Objective: Take the lines from the beginning of the data below through the line holding "return (out[0], out[1], out[2], 1.0)" and return exactly those.
** BEGIN Information supplied **
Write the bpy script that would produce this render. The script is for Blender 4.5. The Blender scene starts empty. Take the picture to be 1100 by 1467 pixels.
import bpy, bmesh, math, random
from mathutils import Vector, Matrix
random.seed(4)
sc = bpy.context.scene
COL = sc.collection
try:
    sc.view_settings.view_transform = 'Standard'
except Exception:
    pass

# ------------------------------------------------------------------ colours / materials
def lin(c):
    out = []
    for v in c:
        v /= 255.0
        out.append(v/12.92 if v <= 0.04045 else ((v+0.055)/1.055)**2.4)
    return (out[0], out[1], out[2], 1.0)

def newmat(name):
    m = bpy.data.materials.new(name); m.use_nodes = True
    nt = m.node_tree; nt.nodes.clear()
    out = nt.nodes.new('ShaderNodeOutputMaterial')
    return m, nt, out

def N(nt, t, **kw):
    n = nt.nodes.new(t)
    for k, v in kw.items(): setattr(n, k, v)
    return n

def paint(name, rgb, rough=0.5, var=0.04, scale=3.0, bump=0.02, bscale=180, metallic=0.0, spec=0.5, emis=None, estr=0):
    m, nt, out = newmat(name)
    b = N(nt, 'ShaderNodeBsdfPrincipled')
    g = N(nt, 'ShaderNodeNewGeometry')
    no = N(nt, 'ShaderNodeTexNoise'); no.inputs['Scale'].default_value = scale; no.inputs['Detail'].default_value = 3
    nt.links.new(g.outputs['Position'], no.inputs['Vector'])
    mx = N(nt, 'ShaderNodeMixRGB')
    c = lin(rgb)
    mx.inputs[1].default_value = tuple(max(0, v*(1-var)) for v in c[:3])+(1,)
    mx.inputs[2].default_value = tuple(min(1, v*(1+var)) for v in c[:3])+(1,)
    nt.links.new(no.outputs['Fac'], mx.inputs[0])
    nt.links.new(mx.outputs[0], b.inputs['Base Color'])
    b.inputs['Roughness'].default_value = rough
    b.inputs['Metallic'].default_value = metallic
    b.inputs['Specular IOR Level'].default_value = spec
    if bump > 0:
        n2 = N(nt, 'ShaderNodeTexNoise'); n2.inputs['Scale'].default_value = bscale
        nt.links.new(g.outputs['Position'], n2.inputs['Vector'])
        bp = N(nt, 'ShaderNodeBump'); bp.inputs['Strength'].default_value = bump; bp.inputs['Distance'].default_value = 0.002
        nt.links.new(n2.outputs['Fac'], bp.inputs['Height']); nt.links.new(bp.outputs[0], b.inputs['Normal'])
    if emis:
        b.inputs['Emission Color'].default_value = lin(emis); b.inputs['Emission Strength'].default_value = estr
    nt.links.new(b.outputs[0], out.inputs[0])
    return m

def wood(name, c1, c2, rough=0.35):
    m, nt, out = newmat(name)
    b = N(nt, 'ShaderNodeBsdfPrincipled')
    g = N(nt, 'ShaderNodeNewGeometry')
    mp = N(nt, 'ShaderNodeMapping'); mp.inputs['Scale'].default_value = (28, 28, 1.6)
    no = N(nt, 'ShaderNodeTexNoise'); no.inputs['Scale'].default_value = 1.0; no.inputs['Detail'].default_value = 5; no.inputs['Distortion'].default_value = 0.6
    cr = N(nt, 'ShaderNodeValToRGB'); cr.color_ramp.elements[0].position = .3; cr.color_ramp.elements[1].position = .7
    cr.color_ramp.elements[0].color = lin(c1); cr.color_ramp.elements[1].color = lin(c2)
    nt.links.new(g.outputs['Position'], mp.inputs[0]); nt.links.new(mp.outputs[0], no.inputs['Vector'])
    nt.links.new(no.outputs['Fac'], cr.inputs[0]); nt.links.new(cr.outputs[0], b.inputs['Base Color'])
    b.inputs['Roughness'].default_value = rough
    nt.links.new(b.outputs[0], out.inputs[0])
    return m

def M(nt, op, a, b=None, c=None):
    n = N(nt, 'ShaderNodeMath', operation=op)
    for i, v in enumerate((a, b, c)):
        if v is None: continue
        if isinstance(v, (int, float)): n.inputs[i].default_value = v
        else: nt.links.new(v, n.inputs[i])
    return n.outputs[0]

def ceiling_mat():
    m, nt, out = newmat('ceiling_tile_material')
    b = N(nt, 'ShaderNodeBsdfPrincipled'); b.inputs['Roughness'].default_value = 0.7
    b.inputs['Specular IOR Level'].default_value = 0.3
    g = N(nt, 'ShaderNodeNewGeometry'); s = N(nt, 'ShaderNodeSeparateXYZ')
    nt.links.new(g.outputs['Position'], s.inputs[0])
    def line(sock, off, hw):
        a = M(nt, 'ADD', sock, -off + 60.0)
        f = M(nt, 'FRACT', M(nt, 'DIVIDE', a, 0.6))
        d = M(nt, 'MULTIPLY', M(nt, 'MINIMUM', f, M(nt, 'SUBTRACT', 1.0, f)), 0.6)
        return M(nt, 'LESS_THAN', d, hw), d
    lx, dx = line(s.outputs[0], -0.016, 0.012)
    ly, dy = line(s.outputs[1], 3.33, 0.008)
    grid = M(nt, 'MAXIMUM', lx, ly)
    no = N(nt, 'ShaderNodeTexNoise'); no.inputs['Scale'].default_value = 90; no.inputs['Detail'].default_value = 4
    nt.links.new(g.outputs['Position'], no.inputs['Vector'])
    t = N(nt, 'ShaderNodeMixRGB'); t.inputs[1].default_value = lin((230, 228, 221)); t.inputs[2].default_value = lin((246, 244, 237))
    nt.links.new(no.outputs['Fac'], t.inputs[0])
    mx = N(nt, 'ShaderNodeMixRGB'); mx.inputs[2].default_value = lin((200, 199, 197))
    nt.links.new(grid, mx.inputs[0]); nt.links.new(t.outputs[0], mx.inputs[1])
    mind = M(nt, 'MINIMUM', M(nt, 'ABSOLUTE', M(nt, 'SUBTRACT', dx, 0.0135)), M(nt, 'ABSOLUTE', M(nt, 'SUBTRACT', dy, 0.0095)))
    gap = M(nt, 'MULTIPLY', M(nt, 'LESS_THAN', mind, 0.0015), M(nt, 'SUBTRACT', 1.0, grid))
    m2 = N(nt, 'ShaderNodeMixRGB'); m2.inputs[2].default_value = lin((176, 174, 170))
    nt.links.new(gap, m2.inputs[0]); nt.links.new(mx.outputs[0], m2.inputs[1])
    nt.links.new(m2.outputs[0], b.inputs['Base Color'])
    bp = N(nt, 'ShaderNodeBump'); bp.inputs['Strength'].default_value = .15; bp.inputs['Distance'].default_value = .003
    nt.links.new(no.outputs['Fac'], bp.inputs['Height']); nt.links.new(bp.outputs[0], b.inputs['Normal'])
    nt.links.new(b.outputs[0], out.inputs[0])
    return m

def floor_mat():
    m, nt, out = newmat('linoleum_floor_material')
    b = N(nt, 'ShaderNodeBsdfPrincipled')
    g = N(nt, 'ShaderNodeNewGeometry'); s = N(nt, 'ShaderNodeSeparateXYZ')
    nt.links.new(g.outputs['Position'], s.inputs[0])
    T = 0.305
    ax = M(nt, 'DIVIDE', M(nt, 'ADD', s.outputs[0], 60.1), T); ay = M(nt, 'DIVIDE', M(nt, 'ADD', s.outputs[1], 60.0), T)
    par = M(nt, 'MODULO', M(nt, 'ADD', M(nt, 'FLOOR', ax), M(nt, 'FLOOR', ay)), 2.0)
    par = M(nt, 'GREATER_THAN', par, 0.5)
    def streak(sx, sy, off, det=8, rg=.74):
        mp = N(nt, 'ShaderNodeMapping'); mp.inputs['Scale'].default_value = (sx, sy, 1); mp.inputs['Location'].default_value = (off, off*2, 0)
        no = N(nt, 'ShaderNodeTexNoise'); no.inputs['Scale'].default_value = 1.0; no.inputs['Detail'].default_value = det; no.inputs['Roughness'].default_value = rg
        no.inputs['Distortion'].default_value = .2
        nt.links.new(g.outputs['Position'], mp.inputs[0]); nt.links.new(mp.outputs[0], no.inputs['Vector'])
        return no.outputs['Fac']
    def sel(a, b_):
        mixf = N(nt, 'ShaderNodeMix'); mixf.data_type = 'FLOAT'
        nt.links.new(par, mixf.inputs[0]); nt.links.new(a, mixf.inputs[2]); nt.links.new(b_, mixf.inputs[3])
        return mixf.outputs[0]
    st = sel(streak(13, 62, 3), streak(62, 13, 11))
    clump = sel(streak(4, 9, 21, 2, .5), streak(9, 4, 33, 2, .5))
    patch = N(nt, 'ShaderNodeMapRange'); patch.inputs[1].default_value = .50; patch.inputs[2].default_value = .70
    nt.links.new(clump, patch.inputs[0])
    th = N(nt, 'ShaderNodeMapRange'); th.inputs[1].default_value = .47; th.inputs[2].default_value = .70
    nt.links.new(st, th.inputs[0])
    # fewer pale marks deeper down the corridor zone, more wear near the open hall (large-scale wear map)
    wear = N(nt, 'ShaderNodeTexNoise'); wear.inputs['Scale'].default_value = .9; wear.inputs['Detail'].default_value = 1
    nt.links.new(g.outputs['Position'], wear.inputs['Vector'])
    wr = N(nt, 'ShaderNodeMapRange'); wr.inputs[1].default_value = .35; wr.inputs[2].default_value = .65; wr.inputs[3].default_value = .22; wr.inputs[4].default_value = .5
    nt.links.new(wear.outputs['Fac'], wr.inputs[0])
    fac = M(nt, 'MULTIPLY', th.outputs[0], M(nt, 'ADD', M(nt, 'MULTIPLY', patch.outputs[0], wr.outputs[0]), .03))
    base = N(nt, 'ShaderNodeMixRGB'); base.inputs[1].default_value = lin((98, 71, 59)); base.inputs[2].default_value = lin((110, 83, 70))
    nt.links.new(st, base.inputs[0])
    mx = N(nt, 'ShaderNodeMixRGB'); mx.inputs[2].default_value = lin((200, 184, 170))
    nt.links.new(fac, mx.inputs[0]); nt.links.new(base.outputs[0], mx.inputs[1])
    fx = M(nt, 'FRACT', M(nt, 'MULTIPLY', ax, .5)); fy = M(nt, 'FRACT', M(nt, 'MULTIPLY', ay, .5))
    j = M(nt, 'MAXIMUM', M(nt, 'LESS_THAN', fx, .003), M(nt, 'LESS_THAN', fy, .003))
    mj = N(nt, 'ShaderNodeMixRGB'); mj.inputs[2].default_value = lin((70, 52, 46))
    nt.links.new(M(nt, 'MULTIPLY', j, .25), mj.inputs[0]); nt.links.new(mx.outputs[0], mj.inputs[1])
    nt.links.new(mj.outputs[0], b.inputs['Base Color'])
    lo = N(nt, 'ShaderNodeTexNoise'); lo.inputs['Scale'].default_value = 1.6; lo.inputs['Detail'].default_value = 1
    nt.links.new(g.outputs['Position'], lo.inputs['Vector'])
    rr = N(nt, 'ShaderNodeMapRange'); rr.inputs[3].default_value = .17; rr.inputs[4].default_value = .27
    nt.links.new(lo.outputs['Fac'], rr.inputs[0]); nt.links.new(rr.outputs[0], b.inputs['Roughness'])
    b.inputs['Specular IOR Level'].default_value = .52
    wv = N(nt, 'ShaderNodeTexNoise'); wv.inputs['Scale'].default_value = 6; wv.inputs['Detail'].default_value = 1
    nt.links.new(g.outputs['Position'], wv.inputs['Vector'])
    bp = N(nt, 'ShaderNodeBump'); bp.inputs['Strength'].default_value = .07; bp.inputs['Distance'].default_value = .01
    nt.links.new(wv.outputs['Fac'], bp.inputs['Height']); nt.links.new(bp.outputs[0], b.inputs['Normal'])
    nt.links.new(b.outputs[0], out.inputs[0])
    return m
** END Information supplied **
Exercise solution:
Write the bpy script that would produce this render. The script is for Blender 4.5. The Blender scene starts empty. Take the picture to be 1100 by 1467 pixels.
import bpy, bmesh, math, random
from mathutils import Vector, Matrix
random.seed(4)
sc = bpy.context.scene
COL = sc.collection
try:
    sc.view_settings.view_transform = 'Standard'
except Exception:
    pass

# ------------------------------------------------------------------ colours / materials
def lin(c):
    out = []
    for v in c:
        v /= 255.0
        out.append(v/12.92 if v <= 0.04045 else ((v+0.055)/1.055)**2.4)
    return (out[0], out[1], out[2], 1.0)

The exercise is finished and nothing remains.